OK, I am not as on track with the Slacker’s Guide than I’d hoped to be.
In the same way that only getting half-way up a hill twice does not equal having bagged a Munro, half of Moby Dick plus half of Anna Karenina don’t equal two properly ticked off classics. Ho hum.
Maybe Mobenina the tale of posh Russian whales being hunted by social climbing sailors in floating samovars is not going to catch on, but, then again, Anna Dick the monomaniacal, small-handed, one-legged stalker won’t go far either.
I was back on board ship for the next classic, Robert Louis Stevenson’s Treasure Island.
Here’s what I learned on my voyage:
A damp Braemar inspired a tropical destination. RLS wrote his story “for boys only” after spending a wet afternoon in 1883 with his stepson Lloyd Osbourne drawing a treasure map.
The story is set in 1757 and based on lots of pirate tales, true and otherwise.
The chest is a large box that contains a map and belongs to a someone deceased, not the torso of corpse. Maybe it’s just me, but I had visions of 15 men taking turns to jump on a body.
I’m going to avoid getting in a clove hitch. I loved Jim’s description of someone in a fankle as being in a clove hitch.
No good will come of drinking. Perhaps it was a message for young Lloyd and his other readers, but pretty much anyone who drinks too much is a bad lot and comes to a sticky end. The non-murder deaths are all booze related and drunkenness turns normal people into careless idiots. Something of a warning?
Cheese is worth living for. Probably not a revolutionary idea, but when Jim meets castaway Ben Gunn, all Ben wants is some cheese, he’ll do anything for it.
The parrot is around 200 years old. Or so Long John Silver says. The internet tells me that large parrots have an 80-year life-span.

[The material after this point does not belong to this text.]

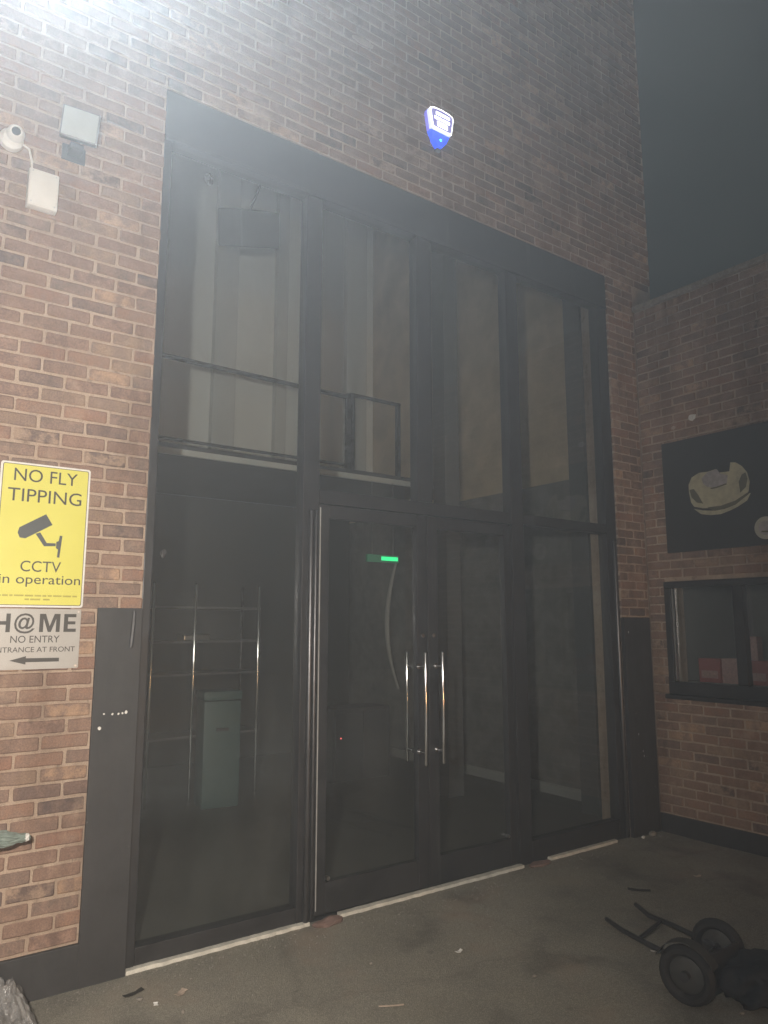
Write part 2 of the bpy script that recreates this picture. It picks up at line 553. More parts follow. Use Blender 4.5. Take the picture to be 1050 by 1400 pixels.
# ------------------------------------------------------------------ ground
def ground():
    N = 110
    xs = [-20 + 40 * i / N for i in range(N + 1)]
    # denser near the doorway
    def warp(t): return 20 * math.copysign(abs(t) ** 2.2, t)
    ax = [warp(-1 + 2 * i / N) for i in range(N + 1)]
    v, f = [], []
    for j in range(N + 1):
        for i in range(N + 1):
            x, y = ax[i] + 1.0 * (1 - (ax[i] / 20) ** 2), ax[j] - 1.0 * (1 - (ax[j] / 20) ** 2)
            h = 0.
            if y < -.06:
                h = (noise.noise(Vector((x * 1.3, y * 1.3, 0))) * .006 + noise.noise(Vector((x * 5, y * 5, 2))) * .0025) * min(1, (-.06 - y) / .3)
            v.append((x, y, h - .004))
    for j in range(N):
        for i in range(N):
            a = j * (N + 1) + i
            f.append((a, a + 1, a + N + 2, a + N + 1))
    return structure('ground', MB().add(v, f), 'ground', smooth=True)
ground()

# ------------------------------------------------------------------ brick walls
BL, BH, JT = .2125, .0625, .0125
CO = .075
NB = 14
brick_meshes = {}
def brick_verts(L, seed, y0=0., y1=.055):
    """worn brick: an uneven twelve-sided front, a rounded arris and a plain back"""
    rg = random.Random(seed)
    h, w = BH / 2, L / 2
    fr = rg.uniform(-.0022, .0022)
    tilt = rg.uniform(-.0015, .0015)
    j = lambda s=.0016: rg.uniform(-s, s)
    cr = [rg.uniform(.002, .007) for _ in range(4)]          # worn corners
    o = [(-w + cr[0], -h), (-w * .35, -h), (w * .35, -h), (w - cr[1], -h), (w, -h + cr[1]), (w, h - cr[2]),
         (w - cr[2], h), (w * .35, h), (-w * .35, h), (-w + cr[3], h), (-w, h - cr[3]), (-w, -h + cr[0])]
    o = [(x + j(.0022), z + j(.0018)) for x, z in o]
    n = len(o)
    c = .0045
    v = []
    for (x, z) in o:
        k = c + abs(j(.0022))
        v.append((x - math.copysign(min(k, abs(x) * .5), x), y0 + fr + tilt * x / w + j(.0006), z - math.copysign(min(k, abs(z) * .5), z)))
    for (x, z) in o:
        v.append((x, y0 + fr + c * 1.3, z))
    cn = [(-w, -h), (w, -h), (w, h), (-w, h)]
    v += [(x, y1, z) for x, z in o]
    f = [tuple(range(n))]
    for a in (0, n):
        for k in range(n):
            kk = (k + 1) % n
            f.append((a + k, a + n + k, a + n + kk, a + kk))
    return v, f
def brick_mesh(cls, b):
    key = (cls, b)
    if key not in brick_meshes:
        L = BL if cls == 0 else .1025
        v, f = brick_verts(L, b * 31 + cls * 7)
        me = bpy.data.meshes.new('brick')
        me.from_pydata(v, [], f)
        at = me.attributes.new('rnd', 'FLOAT', 'FACE')
        val = (b + .5) / NB
        for d in at.data: d.value = val
        me.materials.append(M['brick'])
        brick_meshes[key] = me
    return brick_meshes[key]
def lay(z0, z1, spans_at, seed):
    """stretcher bond: list of (centre u, centre z, length)"""
    rg = random.Random(seed)
    out = []
    n = 0
    zc = z0
    while zc + CO <= z1 + 1e-6:
        zc_mid = zc + CO / 2
        for (a, b) in spans_at(zc, zc + CO):
            p = BL + JT
            u = a - p + (0 if n % 2 else p / 2) + (a * 7919 % .05 if a < -2 else 0)
            while u < b:
                l, r = max(u, a), min(u + BL, b)
                if r - l > .028:
                    out.append(((l + r) / 2 + rg.uniform(-.002, .002), zc_mid + rg.uniform(-.0015, .0015), r - l))
                u += p
        zc += CO
        n += 1
    return out
def make_wall(name, label, origin, rz, core, bricks, limit=300, hidden=()):
    root = core.build(name, 'mortar', None, origin)
    root.rotation_euler = (0, 0, rz)
    tag(root, label, 'brick wall')
    Mx = Matrix.Translation(origin) @ Matrix.Rotation(rz, 4, 'Z')
    nrm = Mx.to_3x3() @ Vector((0, -1, 0))
    sc_ = []
    for k, (u, z, L) in enumerate(bricks):
        p = Mx @ Vector((u, 0, z))
        q = project(p)
        a = 0
        if q and -30 < q[0] < 1080 and -15 < q[1] < 1415 and not any(h[0] < u < h[1] and h[2] < z < h[3] for h in hidden):
            vd = (CAM - p).normalized()
            a = L * BH * max(0, vd.dot(nrm)) / q[2] ** 2
        sc_.append((a, k))
    sc_.sort(reverse=True)
    single = {k for a, k in sc_[:limit] if a > 0}
    rest = MB(); vals = []
    rg = random.Random(len(bricks))
    for k, (u, z, L) in enumerate(bricks):
        # the tone drifts in patches, as bricks from one pack do
        t = .5 + .42 * noise.noise(Vector((u * .9, z * .9, origin[0]))) + rg.gauss(0, .22)
        if rg.random() < .05: t = rg.uniform(.86, 1)
        t = min(.999, max(0, t))
        if k in single:
            cls = 0 if L > .15 else 1
            o = bpy.data.objects.new('brick', brick_mesh(cls, int(t * NB)))
            COL.objects.link(o)
            o.parent = root
            o.location = (u, rg.uniform(-.0012, .0012), z)
            o.rotation_euler = (rg.uniform(-.012, .012), rg.uniform(-.008, .008), rg.uniform(-.006, .006))
            o.scale = (L / (BL if cls == 0 else .1025), 1, 1)
        else:
            v, f = brick_verts(L, k)
            rest.add([(x + u, y, zz + z) for x, y, zz in v], f)
            vals += [t] * len(f)
    if rest.v:
        me = bpy.data.meshes.new('brickwork')
        me.from_pydata(rest.v, [], rest.f)
        at = me.attributes.new('rnd', 'FLOAT', 'FACE')
        at.data.foreach_set('value', vals)
        me.materials.append(M['brick'])
        o = bpy.data.objects.new('brickwork', me)
        COL.objects.link(o)
        o.parent = root
        o['kind'] = 'stuff'
    return root

OW, OH = 4.07, 4.85              # entrance opening
CX = 4.445                       # inner corner
WT = 8.975                       # top of the tall wall
Z0 = 4.85 - 65 * CO
def spans_main(za, zb):
    if zb <= OH + .01:
        return [(-3.2, 0.0), (OW, CX)]
    if zb < 4.56:
        return [(-3.2, CX)]
    return [(-3.2, CX + .30)]
core = MB()
core.box(-3.2, -.002, .007, .30, -.3, OH)
core.box(OW + .002, CX + .30, .007, .30, -.3, OH)
core.box(-3.2, CX + .30, .007, .30, OH + .002, WT)
hid = [(-.74, -.305, 1.49, 2.49), (-.22, 0, 0, 1.79), (OW, CX, 0, 1.77), (-3, 0, -.1, .19)]
main_wall = make_wall('brick_wall', 'tall mottled brown brick wall around the dark glazed entrance', (0, 0, 0), 0, core,
                      lay(Z0, WT, spans_main, 3), 300, hid)
MB().cbox(-3.2, -.216, -.014, .05, -.05, .195, .004).build('plinth', 'guard', main_wall)
MB().cbox(-3.2, CX + .34, -.04, .34, WT + .002, WT + .06, .006).build('coping', 'stone', main_wall)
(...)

If someone gives you a black spot, best to try to avoid taking it. The device is RLS’s inventions and has been used in many different stories since.
Should you read it? Yes, probably. It’s not difficult and there’s lots of interesting detail to keep you involved with Jim and the treacherous crew. While the language is obviously old-fashioned and the only females are boats and Jim’s mum, the ideas are still modern enough. Don’t trust anyone, keep your wits about you, stay away from the swamps, act on your intuition but don’t be too hasty.
Favourite quotes:
Seaward ho! Hang the treasure! It’s the glory of the sea that has turned my head.
If you keep on drinking rum, the world will soon be quit of a very dirty scoundrel!
Dead men don’t bite, you know.
The captain has said too much or he has said too little, and I’m bound to say that I require an explanation of his words.
The workpeople, to be sure, were most annoyingly slow, but time cured that.
We must go on, because we can’t turn back.
Many’s the long night I’ve dreamed of cheese -toasted, mostly.
A trifle more of that man,’he would say,’and I shall explode.